Continuemos. ¿Se usa el nombre de soberano sólo como adjetivo de Señor? En la práctica totalidad de los casos que he encontrado, sí. En 1469 hay una carta de los Príncipes Fernando e Isabel dando cuenta de su casamiento a su primo el Rey de Portugal, donde usan la expresión «soberano Dios». El único caso en el que he encontrado que se utilice como sustantivo es de 1464, en una «Representación dirigida al Rey don Enrique IV por varios Prelados, Ricos-hombres y caballeros de Castilla y Leon, quejándose de los excesos de su gobierno». Ahí dicen que «los Grandes de vuestros regnos (…) suplicaron á vuestra señoría quesiese gobernar é regir su persona é casa é regnos como era obligado, conosciendo primeramente como Rey é soberano á nuestro señor Dios». Nótese, en cualquier caso, que aquí —aunque se use de forma paralela a «rey», que es primariamente sustantivo— nos encontramos ante un adjetivo sustantivado, en lo que no será durante bastante tiempo, al menos hasta dónde he encontrado, un uso principal.
Finalmente, y aunque me he centrado en las memorias diplomáticas de Enrique IV, por ser más abundantes y ofrecer más ejemplos, he encontrado al menos un caso en el que se usa la expresión «soberano Señor» en el siglo XIV, en una carta de 16 de junio de 1399 otorgando ciertos privilegios a la villa de Balmaseda, donde dice al comienzo, justificando esa potestad, «quentre todas las otras que son dadas a los reys e prínçipes soberanos como yo, les hes dado de faser gracias e merçedes».

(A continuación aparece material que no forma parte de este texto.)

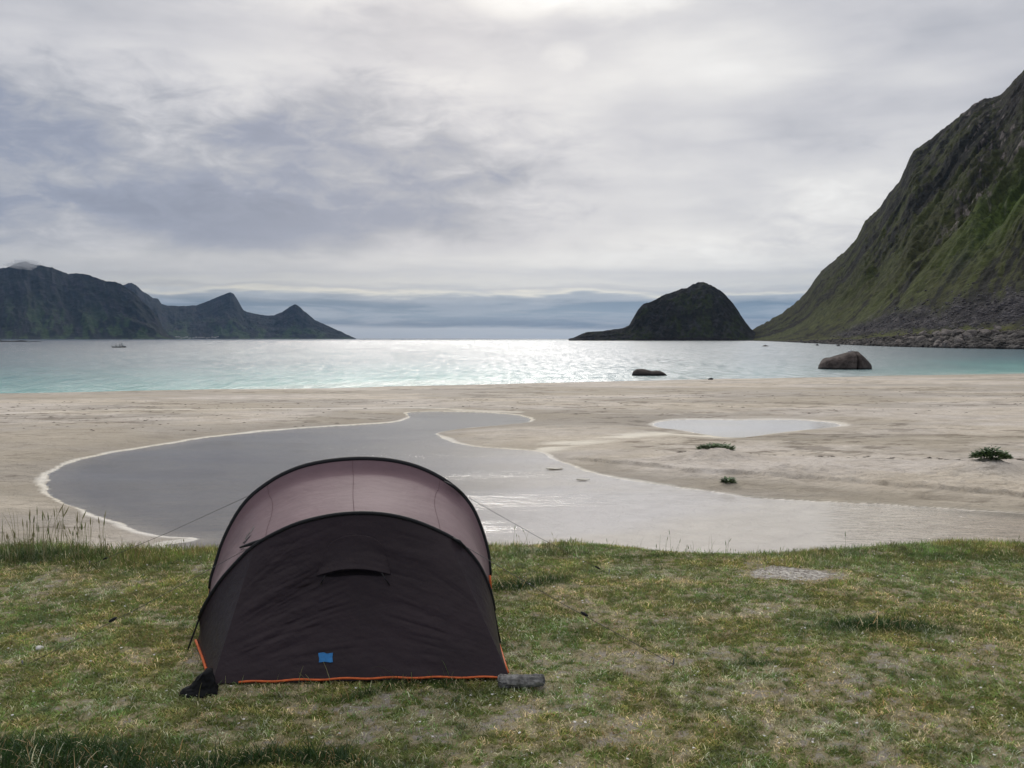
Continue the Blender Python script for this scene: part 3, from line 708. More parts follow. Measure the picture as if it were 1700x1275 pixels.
# fine wrinkles on the roof
tg, sg = np.meshgrid(np.linspace(0, 1, NA), np.linspace(0, 1, 90))
roofV[..., 2] += (ridged(tg * 26 + sg * 3, sg * 2.2, 3, seed=400) - .5) * .010 * np.sin(np.pi * sg) * np.exp(-((np.minimum(tg, 1 - tg) - .18) / .12) ** 2)
tail_end = np.array([(-1.60 + (t / (NA - 1)) * 1.22, 6.62, .01) for t in range(NA)])
tailV = roof_surf(rearA, tail_end, 24, .05)
tent = empty('tent', (-.93, 5.2, 0))
tag(tent, 'low tunnel tent with mauve sky sheen painted on its roof, black end wall and orange piping on the lawn', 'tent')
TI = Vector(tent.location)
def tlink(name, me, mt, parent=None, smooth=True):
    o = link(name, me, mt, parent or tent, smooth)
    if not parent: o.location = -TI
    return o
def grid_wrap(name, V): return grid_mesh(name, V)
roof = tlink('roof', grid_wrap('roof', roofV), M_roof)
tag(roof, 'roof panel with painted mauve sky sheen stretched between the two hoops')
tail = tlink('rear_panel', grid_wrap('rear_panel', tailV), M_roof)
# end wall
pL, pR = G(352, 1135, .012), G(846, 1125, .012)
px_near = np.array([proj(q) for q in nearA])
top_ = int(np.argmin(px_near[:, 1]))
iL = int(np.argmin(np.abs(px_near[:top_, 0] - 426))); iR = top_ + int(np.argmin(np.abs(px_near[top_:, 0] - 738)))
cL = np.array(pL); cR = np.array(pR)
bot = np.zeros((NA, 3))
for i in range(NA):
    if i <= iL: bot[i] = nearA[0] * (1 - i / iL) + cL * (i / iL)
    elif i < iR: bot[i] = cL + (cR - cL) * ((i - iL) / (iR - iL))
    else: bot[i] = cR + (nearA[-1] - cR) * ((i - iR) / (NA - 1 - iR))
# more columns for wrinkles
def dens(A, k_): 
    t = np.linspace(0, 1, len(A)); u = np.linspace(0, 1, len(A) * k_); return np.stack([np.interp(u, t, A[:, j]) for j in range(3)], 1)
K = 3
eA = dens(nearA, K); eB = dens(bot, K); NE = NA * K; NB = 170
b_ = np.linspace(0, 1, NB)[:, None, None]
endV = eA[None] * (1 - b_) + eB[None] * b_
a_ = np.linspace(0, 1, NE)[None, :]; bb = np.linspace(0, 1, NB)[:, None]
kl, kr = iL / (NA - 1), iR / (NA - 1)
mid = np.clip((a_ - kl) / (kr - kl), 0, 1)
inner = (np.sin(np.pi * mid) ** .7) * np.sin(np.pi * bb) * 0.035
side_l = np.sin(np.pi * np.clip(a_ / kl, 0, 1)) * np.sin(np.pi * bb) * .022; side_r = np.sin(np.pi * np.clip((a_ - kr) / (1 - kr), 0, 1)) * np.sin(np.pi * bb) * .03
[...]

Como primeras conclusiones, por tanto, queda sentado que en el siglo XV encontramos un uso común de la expresión «soberano Señor». En algunas ocasiones «soberano» adjetiva a algún otro título (rey, príncipe), y en casos contados aparece como adjetivo sustantivado. Por lo que respecta al siglo XIV, se encuentra en alguna ocasión, aunque habría que hacer una investigación más profunda para saber con certeza cuánto y desde cuándo. Del conjunto puede extraerse que el adjetivo «soberano» viene a significar algo así como «supremo».

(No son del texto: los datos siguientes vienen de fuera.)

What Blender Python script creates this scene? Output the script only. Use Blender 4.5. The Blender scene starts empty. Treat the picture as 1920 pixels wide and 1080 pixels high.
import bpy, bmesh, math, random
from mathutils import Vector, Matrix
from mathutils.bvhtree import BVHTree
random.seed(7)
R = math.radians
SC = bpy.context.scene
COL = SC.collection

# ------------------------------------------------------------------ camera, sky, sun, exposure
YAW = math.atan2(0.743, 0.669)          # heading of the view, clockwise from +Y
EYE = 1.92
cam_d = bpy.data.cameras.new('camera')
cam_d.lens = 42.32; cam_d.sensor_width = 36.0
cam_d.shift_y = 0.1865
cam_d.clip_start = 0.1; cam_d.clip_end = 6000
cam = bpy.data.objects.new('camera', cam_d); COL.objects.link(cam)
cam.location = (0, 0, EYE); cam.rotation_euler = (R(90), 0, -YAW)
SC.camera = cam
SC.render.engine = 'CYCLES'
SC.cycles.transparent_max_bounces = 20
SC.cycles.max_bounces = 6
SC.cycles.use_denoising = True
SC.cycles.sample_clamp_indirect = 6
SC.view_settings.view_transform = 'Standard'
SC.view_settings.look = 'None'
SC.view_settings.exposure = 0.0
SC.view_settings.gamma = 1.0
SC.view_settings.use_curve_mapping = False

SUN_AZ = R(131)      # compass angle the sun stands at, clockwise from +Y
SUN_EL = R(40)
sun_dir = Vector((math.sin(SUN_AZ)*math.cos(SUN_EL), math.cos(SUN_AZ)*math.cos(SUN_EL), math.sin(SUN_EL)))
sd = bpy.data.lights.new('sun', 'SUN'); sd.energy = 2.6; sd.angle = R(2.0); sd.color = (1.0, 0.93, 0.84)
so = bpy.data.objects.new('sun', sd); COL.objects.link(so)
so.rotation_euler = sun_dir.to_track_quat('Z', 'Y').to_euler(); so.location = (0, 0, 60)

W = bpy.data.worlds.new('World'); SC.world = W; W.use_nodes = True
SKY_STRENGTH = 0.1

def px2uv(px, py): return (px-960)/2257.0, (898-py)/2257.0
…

¿Y qué ocurre con el término «soberanía»? También se encuentra en algunas ocasiones en esta colección diplomática, aunque bastante menos que «soberano Señor». Así, se usa esta expresión en el contexto del traspaso de la jurisdicción sobre algún territorio entre un rey y otro. En concreto, en la «Sentencia compromisoria dada por el Rey de Francia Luis XI sobre las diferencias que mediaban entre los dee Castilla y Aragón don Enrique IV y don Juan II», dada en 1463, se dice que
«ordenamos é declaramos é determinamos, que las tierras é señoríos que mosen Pierres de Peralta, caballero é otros cualesquier caballeros é personas que han é tienen la dicha merindad de Estella de su propia heredad, que los tienen de aquí adelante so la soberanía é juredición del dicho Rey de Castilla, que le fagan el omenage é deber por ellas, así como las han tenido fasta aquí so la juredición é soberanía del dicho Rey de Navarra».

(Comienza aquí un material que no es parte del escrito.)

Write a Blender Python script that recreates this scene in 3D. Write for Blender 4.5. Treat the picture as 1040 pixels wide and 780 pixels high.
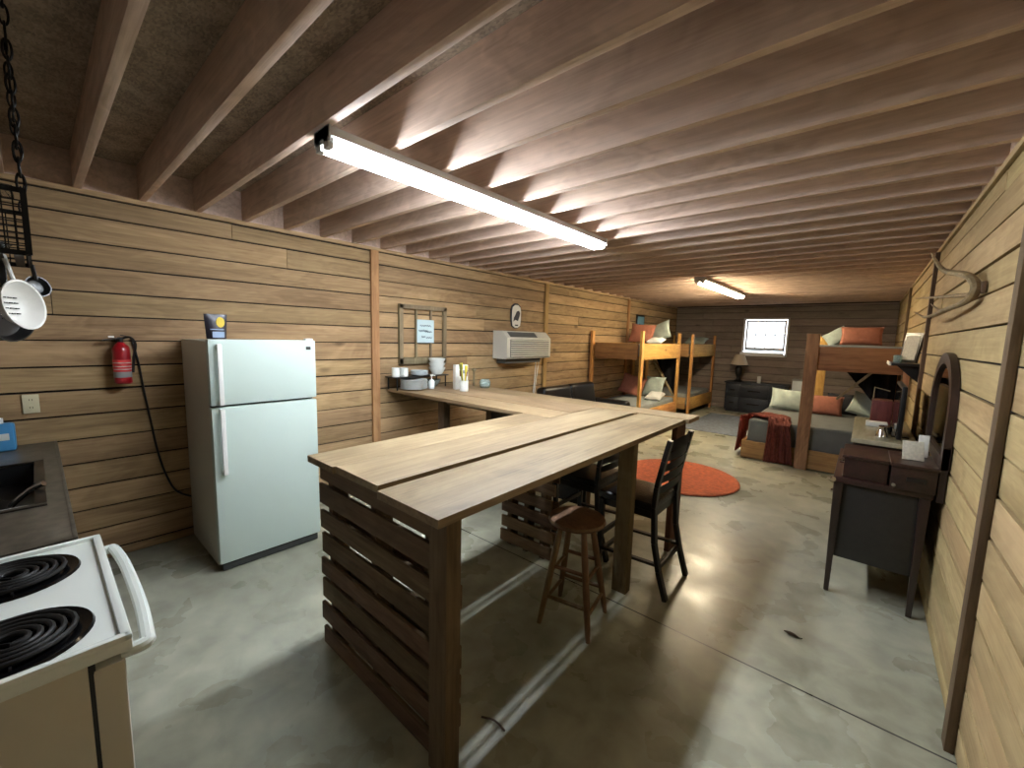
import bpy, bmesh, math, random
from mathutils import Vector, Matrix, Euler
for o in list(bpy.data.objects): bpy.data.objects.remove(o)
sc = bpy.context.scene
COL = sc.collection
PI = math.pi
rnd = random.Random(7)

# ------------------------------------------------------------------ camera, world, exposure
def cam_axes(y, p, r):
    cy, sy, cp, sp, cr, sr = math.cos(y), math.sin(y), math.cos(p), math.sin(p), math.cos(r), math.sin(r)
    f = Vector((sy*cp, cy*cp, sp)); rt = Vector((cy, -sy, 0)); up = rt.cross(f)
    return rt*cr + up*sr, up*cr - rt*sr, f
cd = bpy.data.cameras.new('camera'); cam = bpy.data.objects.new('camera', cd); COL.objects.link(cam)
R_, U_, F_ = cam_axes(-0.70885, -0.114166, 0.025252)
cam.matrix_world = Matrix(((R_.x, U_.x, -F_.x, 0), (R_.y, U_.y, -F_.y, 0), (R_.z, U_.z, -F_.z, 1.68), (0, 0, 0, 1)))
cd.sensor_fit = 'HORIZONTAL'; cd.sensor_width = 36; cd.lens = 36*416.66/1040; cd.clip_start = .02
sc.camera = cam
sc.view_settings.view_transform = 'Standard'; sc.view_settings.look = 'None'
sc.view_settings.gamma = 1; sc.view_settings.use_curve_mapping = False
sc.view_settings.exposure = 1.7
TUBE_NEAR, TUBE_FAR = 40.0, 38.0
WORLD = 1.6
w = bpy.data.worlds.new('daylight'); sc.world = w; w.use_nodes = True
w.node_tree.nodes['Background'].inputs[0].default_value = (.92, .95, 1, 1)
w.node_tree.nodes['Background'].inputs[1].default_value = WORLD

# ------------------------------------------------------------------ materials
def lin(c):
    return tuple(((v/255)/12.92 if v/255 <= .04045 else ((v/255+.055)/1.055)**2.4) for v in c) + (1,)
def newmat(name):
    m = bpy.data.materials.new(name); m.use_nodes = True
    nt = m.node_tree; b = nt.nodes['Principled BSDF']
    return m, nt, b
def N(nt, t, **kw):
    n = nt.nodes.new(t)
    for k, v in kw.items(): setattr(n, k, v)
    return n
def plain(name, col, rough=.5, metal=0, noise=0, nscale=30, spec=.5, bump=0, coat=0, trans=0):
    m, nt, b = newmat(name)
    b.inputs['Base Color'].default_value = lin(col); b.inputs['Roughness'].default_value = rough
    b.inputs['Metallic'].default_value = metal; b.inputs['Specular IOR Level'].default_value = spec
    b.inputs['Coat Weight'].default_value = coat; b.inputs['Transmission Weight'].default_value = trans
    if noise or bump:
        tc = N(nt, 'ShaderNodeTexCoord'); no = N(nt, 'ShaderNodeTexNoise')
        no.inputs['Scale'].default_value = nscale; no.inputs['Detail'].default_value = 5
        nt.links.new(tc.outputs['Object'], no.inputs['Vector'])
        if noise:
            r = N(nt, 'ShaderNodeValToRGB'); c = lin(col)
            r.color_ramp.elements[0].position = .3; r.color_ramp.elements[1].position = .7
            r.color_ramp.elements[0].color = tuple(v*(1-noise) for v in c[:3])+(1,)
            r.color_ramp.elements[1].color = tuple(min(1, v*(1+noise)) for v in c[:3])+(1,)
            nt.links.new(no.outputs['Fac'], r.inputs['Fac']); nt.links.new(r.outputs['Color'], b.inputs['Base Color'])
        if bump:
            bp = N(nt, 'ShaderNodeBump'); bp.inputs['Strength'].default_value = bump; bp.inputs['Distance'].default_value = .01
            nt.links.new(no.outputs['Fac'], bp.inputs['Height']); nt.links.new(bp.outputs['Normal'], b.inputs['Normal'])
    return m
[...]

¿Puede ser que esto traiga por causa la influencia francesa, ya que estamos ante una sentencia arbitral de Luis XI? Posiblemente. En cualquier caso, Juan II usa el término soberanía al menos una vez en 1453, en una sobrecarta a Juan y Pedro de Luna y Fernando de Rivadeneira, donde menciona «mi soberanía é preeminencia real». Como dato curioso, cabe mencionarse que aparece en al menos una ocasión la expresión «soberanidad», ciertamente mucho menos elegante y que no llegó a arraigar.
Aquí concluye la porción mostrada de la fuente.